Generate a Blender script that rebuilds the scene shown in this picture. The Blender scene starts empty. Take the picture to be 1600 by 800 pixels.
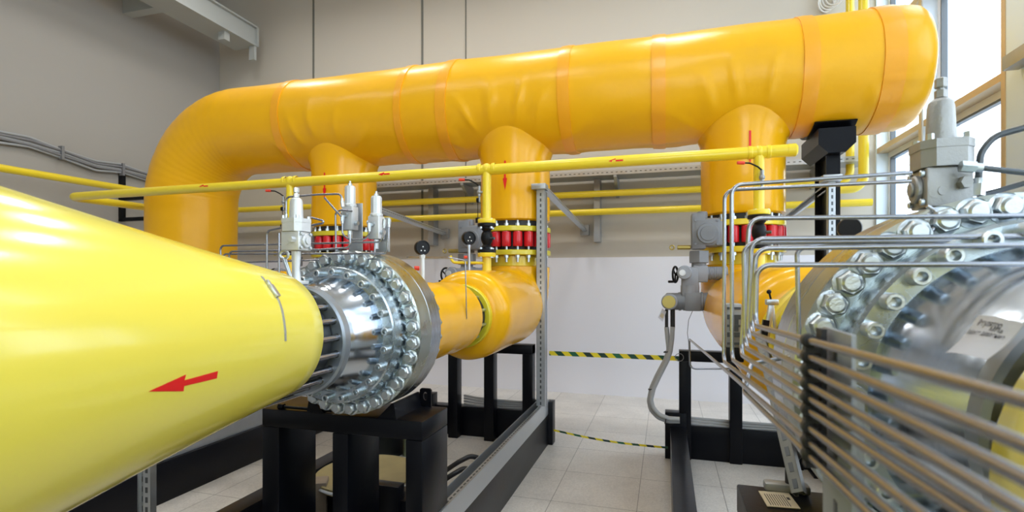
import bpy, bmesh, math, random
from mathutils import Vector, Matrix, noise
random.seed(7)
PI = math.pi
scene = bpy.context.scene
COL = scene.collection
V = Vector

# ------------------------------------------------------------------ camera model (1600 x 800 frame)
F, HY = 817.0, 434.0
YAW = math.radians(16.37)
S, C = math.sin(YAW), math.cos(YAW)
CAMZ = 1.6
def ray(px, py):
    u = (px - 800) / F
    return V((-S + C * u, C + S * u, (HY - py) / F))
def PT(px, py, t): return V((0, 0, CAMZ)) + ray(px, py) * t
def PY(px, py, Y): r = ray(px, py); return PT(px, py, Y / r.y)
def PX(px, py, X): r = ray(px, py); return PT(px, py, X / r.x)
def PZ(px, py, Z): r = ray(px, py); return PT(px, py, (Z - CAMZ) / r.z)

# ------------------------------------------------------------------ materials
MAT = {}
def new_mat(name):
    m = bpy.data.materials.new(name); m.use_nodes = True
    MAT[name] = m
    return m, m.node_tree, m.node_tree.nodes['Principled BSDF']
def simple(name, col, rough=.5, metal=0.0, coat=0.0, bump=0.0, bscale=60.0, vary=0.0, vscale=4.0, rvary=0.0, stretch=None, spec=.5):
    m, nt, b = new_mat(name)
    b.inputs['Base Color'].default_value = (*col, 1)
    b.inputs['Roughness'].default_value = rough
    b.inputs['Metallic'].default_value = metal
    b.inputs['Specular IOR Level'].default_value = spec
    b.inputs['Coat Weight'].default_value = coat
    b.inputs['Coat Roughness'].default_value = .08
    N, L = nt.nodes, nt.links
    tc = N.new('ShaderNodeTexCoord'); mp = N.new('ShaderNodeMapping')
    L.new(tc.outputs['Object'], mp.inputs['Vector'])
    if stretch: mp.inputs['Scale'].default_value = stretch
    if vary or rvary:
        nz = N.new('ShaderNodeTexNoise'); nz.inputs['Scale'].default_value = vscale; nz.inputs['Detail'].default_value = 5
        L.new(mp.outputs[0], nz.inputs['Vector'])
        if vary:
            mx = N.new('ShaderNodeMix'); mx.data_type = 'RGBA'
            mx.inputs[6].default_value = (*[c * (1 - vary) for c in col], 1)
            mx.inputs[7].default_value = (*[min(1, c * (1 + vary)) for c in col], 1)
            L.new(nz.outputs['Fac'], mx.inputs[0]); L.new(mx.outputs[2], b.inputs['Base Color'])
        if rvary:
            mr = N.new('ShaderNodeMapRange'); mr.inputs['From Min'].default_value = .3; mr.inputs['From Max'].default_value = .7
            mr.inputs['To Min'].default_value = max(.02, rough - rvary); mr.inputs['To Max'].default_value = rough + rvary
            L.new(nz.outputs['Fac'], mr.inputs['Value']); L.new(mr.outputs[0], b.inputs['Roughness'])
    if bump:
        n2 = N.new('ShaderNodeTexNoise'); n2.inputs['Scale'].default_value = bscale; n2.inputs['Detail'].default_value = 3
        L.new(mp.outputs[0], n2.inputs['Vector'])
        bp = N.new('ShaderNodeBump'); bp.inputs['Strength'].default_value = bump; bp.inputs['Distance'].default_value = .01
        L.new(n2.outputs['Fac'], bp.inputs['Height']); L.new(bp.outputs[0], b.inputs['Normal'])
    return m

simple('orange_wrap', (.88, .455, .006), .33, spec=.38, bump=.25, bscale=9, vary=.05, vscale=3)
simple('orange_leg', (.88, .45, .006), .22, spec=.4, bump=.12, bscale=7, vary=.04, vscale=3)
simple('orange_tape', (.90, .40, .015), .3, bump=.15, bscale=12)
simple('lemon_paint', (.88, .74, .10), .18, coat=.3, bump=.02, bscale=30)
simple('pipe_yellow', (.86, .66, .03), .28, coat=.2)
simple('lime_yellow', (.72, .62, .03), .3, coat=.2)
simple('zinc', (.48, .55, .60), .27, metal=1, rvary=.06, vscale=30, vary=.05)
simple('zinc_bolt', (.60, .65, .68), .34, metal=1, bump=.1, bscale=200)
simple('polished_steel', (.54, .60, .68), .19, metal=1, rvary=.04, vscale=14, stretch=(1, 30, 1))
simple('flange_steel', (.48, .52, .58), .24, metal=1, rvary=.06, vscale=10, stretch=(1, 40, 1))
simple('yellow_zinc', (.46, .51, .48), .30, metal=1, rvary=.08, vscale=12, vary=.08)
simple('stainless', (.37, .385, .43), .27, metal=1)
simple('stud_plate', (.34, .38, .43), .36, metal=.75, rvary=.05, vscale=20)
simple('dark_steel', (.10, .11, .12), .35, metal=.7)
simple('black_paint', (.005, .0055, .008), .32, spec=.16, bump=.03, bscale=50)
simple('black_plastic', (.007, .007, .008), .4, spec=.2)
simple('black_rubber', (.018, .018, .02), .55)
simple('galvanised', (.52, .55, .58), .38, metal=.85, vary=.1, vscale=25, rvary=.08)
simple('galvanised_dull', (.34, .35, .36), .5, metal=.6, vary=.1, vscale=25)
simple('dark_zinc', (.20, .205, .20), .5, metal=.5, vary=.15, vscale=25)
simple('galvanised_painted', (.30, .33, .38), .45, metal=.25, vary=.06, vscale=18)
simple('silver_cast', (.66, .68, .70), .38, metal=.35, bump=.1, bscale=120, vary=.05, vscale=20)
simple('silver_dull', (.38, .385, .385), .42, metal=.45, bump=.12, bscale=120, vary=.08, vscale=20)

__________

Restate each line from the start of the listing through the line bearing "def PZ(px, py, Z): r" word for word. Drop the pictures.

FINISHED EXERCISE:
Generate a Blender script that rebuilds the scene shown in this picture. The Blender scene starts empty. Take the picture to be 1600 by 800 pixels.
import bpy, bmesh, math, random
from mathutils import Vector, Matrix, noise
random.seed(7)
PI = math.pi
scene = bpy.context.scene
COL = scene.collection
V = Vector

# ------------------------------------------------------------------ camera model (1600 x 800 frame)
F, HY = 817.0, 434.0
YAW = math.radians(16.37)
S, C = math.sin(YAW), math.cos(YAW)
CAMZ = 1.6
def ray(px, py):
    u = (px - 800) / F
    return V((-S + C * u, C + S * u, (HY - py) / F))
def PT(px, py, t): return V((0, 0, CAMZ)) + ray(px, py) * t
def PY(px, py, Y): r = ray(px, py); return PT(px, py, Y / r.y)
def PX(px, py, X): r = ray(px, py); return PT(px, py, X / r.x)
def PZ(px, py, Z): r = ray(px, py); return PT(px, py, (Z - CAMZ) / r.z)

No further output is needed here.